_INFORMATION SUPPLIED_:

┄┄┄┄┄┄

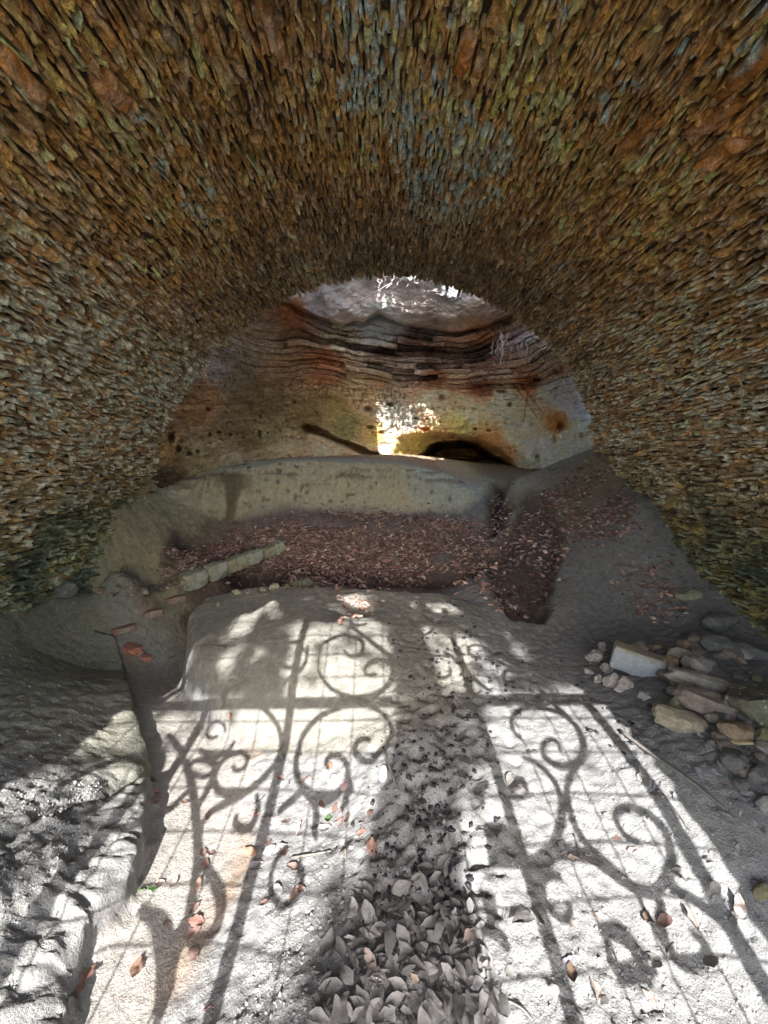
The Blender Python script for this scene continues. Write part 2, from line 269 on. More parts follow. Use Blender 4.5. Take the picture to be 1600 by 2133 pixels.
def onground(u, v, z0=.3):
    sh = np.shape(u); d = ray(np.ravel(u), np.ravel(v)); lo = np.full(len(d), .5); done = np.zeros(len(d), bool); t = lo.copy()
    for k in range(700):                          # march until below the surface, then bisect
        p = CAM + d * t[:, None]; below = p[:, 2] < gz(p[:, 0], p[:, 1]); done |= below
        if done.all(): break
        t = np.where(done, t, t + .012)
    lo, hi = t - .012, t
    for _ in range(8):
        m = (lo + hi) / 2; p = CAM + d * m[:, None]; b = p[:, 2] < gz(p[:, 0], p[:, 1]); hi = np.where(b, m, hi); lo = np.where(b, lo, m)
    p = CAM + d * hi[:, None]; p[:, 2] = gz(p[:, 0], p[:, 1]); return p.reshape(sh + (3,))
GX, GY = X, Y
# land outside the tunnel mouth
M_LAND = material('outside_earth', (.42, .41, .37), var=.3, scale=1.5, fine=14, bump=.4, dist=.05)
ox = axis([(-200, -40, 40), (-40, -4, 4), (-4, 4, 1), (4, 40, 4), (40, 200, 40)]); oy = axis([(-300, -40, 40), (-40, -8, 4), (-8, -1.45, .8)])
XX, YY = np.meshgrid(ox, oy); ZZ = .02 + .25 * fbm(XX * .2, YY * .2, 0, 71, 3) * sstep(2, 12, -YY) - .03
obj('terrain', mesh_np('terrain', np.stack([XX, YY, ZZ], -1).reshape(-1, 3), gridF(len(ox), len(oy))), M_LAND, kind='structure')

# ------------------------------------------------------------------ vault of thin rubble stones
VEND = 4.05; ZC = 1.25
_th = np.radians([0, 15, 35, 50, 70, 90, 110, 125, 140, 155, 170, 180]); _rr = np.array([2.22, 2.2, 2.10, 1.99, 1.885, 1.845, 1.835, 1.84, 1.885, 1.99, 2.15, 2.2])
prof = [(2.22, -.4)] + [(2.22, z) for z in np.linspace(-.3, 1.2, 31)]
for t in np.linspace(0, pi, 241):
    r = np.interp(t, _th, _rr); prof.append((r * cos(t), ZC + r * sin(t)))
prof += [(-2.2, z) for z in np.linspace(1.2, -.4, 33)]
prof = np.array(prof)
for _ in range(30): prof[1:-1] = .5 * prof[1:-1] + .25 * (prof[:-2] + prof[2:])
_s = np.r_[0, np.cumsum(np.hypot(*np.diff(prof, axis=0).T))]; SLEN = _s[-1]
def vprof(s):
    x = np.interp(s, _s, prof[:, 0]); z = np.interp(s, _s, prof[:, 1]); e = .04
    tx = np.interp(s + e, _s, prof[:, 0]) - np.interp(s - e, _s, prof[:, 0]); tz = np.interp(s + e, _s, prof[:, 1]) - np.interp(s - e, _s, prof[:, 1]); l = np.hypot(tx, tz) + 1e-9
    tx, tz = tx / l, tz / l; return x, z, tx, tz, -tz, tx            # point, tangent, inward normal
M_STONE = material('rubble_stone', None, var=.5, scale=30, fine=130, bump=1.0, dist=.009, rough=.9, spec=.2)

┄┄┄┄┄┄

_SHORT PROBLEM_: Repeat the listing in full and exactly. Do not include any images.

_SOLUTION_:
The Blender Python script for this scene continues. Write part 2, from line 269 on. More parts follow. Use Blender 4.5. Take the picture to be 1600 by 2133 pixels.
def onground(u, v, z0=.3):
    sh = np.shape(u); d = ray(np.ravel(u), np.ravel(v)); lo = np.full(len(d), .5); done = np.zeros(len(d), bool); t = lo.copy()
    for k in range(700):                          # march until below the surface, then bisect
        p = CAM + d * t[:, None]; below = p[:, 2] < gz(p[:, 0], p[:, 1]); done |= below
        if done.all(): break
        t = np.where(done, t, t + .012)
    lo, hi = t - .012, t
    for _ in range(8):
        m = (lo + hi) / 2; p = CAM + d * m[:, None]; b = p[:, 2] < gz(p[:, 0], p[:, 1]); hi = np.where(b, m, hi); lo = np.where(b, lo, m)
    p = CAM + d * hi[:, None]; p[:, 2] = gz(p[:, 0], p[:, 1]); return p.reshape(sh + (3,))
GX, GY = X, Y
# land outside the tunnel mouth
M_LAND = material('outside_earth', (.42, .41, .37), var=.3, scale=1.5, fine=14, bump=.4, dist=.05)
ox = axis([(-200, -40, 40), (-40, -4, 4), (-4, 4, 1), (4, 40, 4), (40, 200, 40)]); oy = axis([(-300, -40, 40), (-40, -8, 4), (-8, -1.45, .8)])
XX, YY = np.meshgrid(ox, oy); ZZ = .02 + .25 * fbm(XX * .2, YY * .2, 0, 71, 3) * sstep(2, 12, -YY) - .03
obj('terrain', mesh_np('terrain', np.stack([XX, YY, ZZ], -1).reshape(-1, 3), gridF(len(ox), len(oy))), M_LAND, kind='structure')

# ------------------------------------------------------------------ vault of thin rubble stones
VEND = 4.05; ZC = 1.25
_th = np.radians([0, 15, 35, 50, 70, 90, 110, 125, 140, 155, 170, 180]); _rr = np.array([2.22, 2.2, 2.10, 1.99, 1.885, 1.845, 1.835, 1.84, 1.885, 1.99, 2.15, 2.2])
prof = [(2.22, -.4)] + [(2.22, z) for z in np.linspace(-.3, 1.2, 31)]
for t in np.linspace(0, pi, 241):
    r = np.interp(t, _th, _rr); prof.append((r * cos(t), ZC + r * sin(t)))
prof += [(-2.2, z) for z in np.linspace(1.2, -.4, 33)]
prof = np.array(prof)
for _ in range(30): prof[1:-1] = .5 * prof[1:-1] + .25 * (prof[:-2] + prof[2:])
_s = np.r_[0, np.cumsum(np.hypot(*np.diff(prof, axis=0).T))]; SLEN = _s[-1]
def vprof(s):
    x = np.interp(s, _s, prof[:, 0]); z = np.interp(s, _s, prof[:, 1]); e = .04
    tx = np.interp(s + e, _s, prof[:, 0]) - np.interp(s - e, _s, prof[:, 0]); tz = np.interp(s + e, _s, prof[:, 1]) - np.interp(s - e, _s, prof[:, 1]); l = np.hypot(tx, tz) + 1e-9
    tx, tz = tx / l, tz / l; return x, z, tx, tz, -tz, tx            # point, tangent, inward normal
M_STONE = material('rubble_stone', None, var=.5, scale=30, fine=130, bump=1.0, dist=.009, rough=.9, spec=.2)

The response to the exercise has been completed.